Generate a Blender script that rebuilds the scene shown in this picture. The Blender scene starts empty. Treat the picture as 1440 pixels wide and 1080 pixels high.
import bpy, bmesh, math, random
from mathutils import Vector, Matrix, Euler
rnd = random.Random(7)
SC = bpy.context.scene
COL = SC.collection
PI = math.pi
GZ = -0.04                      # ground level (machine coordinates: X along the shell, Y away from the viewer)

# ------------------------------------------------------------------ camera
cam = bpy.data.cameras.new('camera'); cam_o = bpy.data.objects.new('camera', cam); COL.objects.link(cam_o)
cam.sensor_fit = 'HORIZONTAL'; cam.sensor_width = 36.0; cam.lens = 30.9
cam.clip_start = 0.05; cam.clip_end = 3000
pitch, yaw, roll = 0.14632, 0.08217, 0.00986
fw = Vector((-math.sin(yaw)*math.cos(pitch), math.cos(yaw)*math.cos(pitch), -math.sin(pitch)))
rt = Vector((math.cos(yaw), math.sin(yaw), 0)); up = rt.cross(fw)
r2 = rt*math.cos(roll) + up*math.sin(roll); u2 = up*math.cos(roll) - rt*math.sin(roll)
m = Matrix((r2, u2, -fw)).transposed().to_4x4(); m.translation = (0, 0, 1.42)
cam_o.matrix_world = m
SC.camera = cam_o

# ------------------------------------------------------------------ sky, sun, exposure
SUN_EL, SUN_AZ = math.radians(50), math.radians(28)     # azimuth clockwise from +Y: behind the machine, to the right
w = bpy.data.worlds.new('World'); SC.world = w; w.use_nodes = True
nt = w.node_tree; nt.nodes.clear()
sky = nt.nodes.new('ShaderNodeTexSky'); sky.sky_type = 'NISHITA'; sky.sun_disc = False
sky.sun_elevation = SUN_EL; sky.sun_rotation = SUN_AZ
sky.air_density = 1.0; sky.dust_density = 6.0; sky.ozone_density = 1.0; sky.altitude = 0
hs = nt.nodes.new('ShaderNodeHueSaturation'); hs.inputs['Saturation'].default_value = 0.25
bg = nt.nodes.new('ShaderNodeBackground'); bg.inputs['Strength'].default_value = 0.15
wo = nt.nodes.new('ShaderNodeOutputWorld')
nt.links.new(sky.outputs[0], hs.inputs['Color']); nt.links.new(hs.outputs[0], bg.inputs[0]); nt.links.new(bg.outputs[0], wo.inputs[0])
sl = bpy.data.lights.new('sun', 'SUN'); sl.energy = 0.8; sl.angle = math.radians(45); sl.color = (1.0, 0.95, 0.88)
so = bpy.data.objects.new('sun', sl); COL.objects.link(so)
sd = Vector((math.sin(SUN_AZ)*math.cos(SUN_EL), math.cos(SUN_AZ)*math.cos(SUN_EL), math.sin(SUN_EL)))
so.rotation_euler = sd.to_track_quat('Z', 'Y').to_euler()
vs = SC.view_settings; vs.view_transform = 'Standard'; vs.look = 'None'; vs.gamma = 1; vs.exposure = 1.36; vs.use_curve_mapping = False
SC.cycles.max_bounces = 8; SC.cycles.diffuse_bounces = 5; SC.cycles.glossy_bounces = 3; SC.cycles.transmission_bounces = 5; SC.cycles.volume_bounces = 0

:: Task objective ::
Reproduce every line of the data verbatim.

:: Exercise result ::
Generate a Blender script that rebuilds the scene shown in this picture. The Blender scene starts empty. Treat the picture as 1440 pixels wide and 1080 pixels high.
import bpy, bmesh, math, random
from mathutils import Vector, Matrix, Euler
rnd = random.Random(7)
SC = bpy.context.scene
COL = SC.collection
PI = math.pi
GZ = -0.04                      # ground level (machine coordinates: X along the shell, Y away from the viewer)

# ------------------------------------------------------------------ camera
cam = bpy.data.cameras.new('camera'); cam_o = bpy.data.objects.new('camera', cam); COL.objects.link(cam_o)
cam.sensor_fit = 'HORIZONTAL'; cam.sensor_width = 36.0; cam.lens = 30.9
cam.clip_start = 0.05; cam.clip_end = 3000
pitch, yaw, roll = 0.14632, 0.08217, 0.00986
fw = Vector((-math.sin(yaw)*math.cos(pitch), math.cos(yaw)*math.cos(pitch), -math.sin(pitch)))
rt = Vector((math.cos(yaw), math.sin(yaw), 0)); up = rt.cross(fw)
r2 = rt*math.cos(roll) + up*math.sin(roll); u2 = up*math.cos(roll) - rt*math.sin(roll)
m = Matrix((r2, u2, -fw)).transposed().to_4x4(); m.translation = (0, 0, 1.42)
cam_o.matrix_world = m
SC.camera = cam_o

# ------------------------------------------------------------------ sky, sun, exposure
SUN_EL, SUN_AZ = math.radians(50), math.radians(28)     # azimuth clockwise from +Y: behind the machine, to the right
w = bpy.data.worlds.new('World'); SC.world = w; w.use_nodes = True
nt = w.node_tree; nt.nodes.clear()
sky = nt.nodes.new('ShaderNodeTexSky'); sky.sky_type = 'NISHITA'; sky.sun_disc = False
sky.sun_elevation = SUN_EL; sky.sun_rotation = SUN_AZ
sky.air_density = 1.0; sky.dust_density = 6.0; sky.ozone_density = 1.0; sky.altitude = 0
hs = nt.nodes.new('ShaderNodeHueSaturation'); hs.inputs['Saturation'].default_value = 0.25
bg = nt.nodes.new('ShaderNodeBackground'); bg.inputs['Strength'].default_value = 0.15
wo = nt.nodes.new('ShaderNodeOutputWorld')
nt.links.new(sky.outputs[0], hs.inputs['Color']); nt.links.new(hs.outputs[0], bg.inputs[0]); nt.links.new(bg.outputs[0], wo.inputs[0])
sl = bpy.data.lights.new('sun', 'SUN'); sl.energy = 0.8; sl.angle = math.radians(45); sl.color = (1.0, 0.95, 0.88)
so = bpy.data.objects.new('sun', sl); COL.objects.link(so)
sd = Vector((math.sin(SUN_AZ)*math.cos(SUN_EL), math.cos(SUN_AZ)*math.cos(SUN_EL), math.sin(SUN_EL)))
so.rotation_euler = sd.to_track_quat('Z', 'Y').to_euler()
vs = SC.view_settings; vs.view_transform = 'Standard'; vs.look = 'None'; vs.gamma = 1; vs.exposure = 1.36; vs.use_curve_mapping = False
SC.cycles.max_bounces = 8; SC.cycles.diffuse_bounces = 5; SC.cycles.glossy_bounces = 3; SC.cycles.transmission_bounces = 5; SC.cycles.volume_bounces = 0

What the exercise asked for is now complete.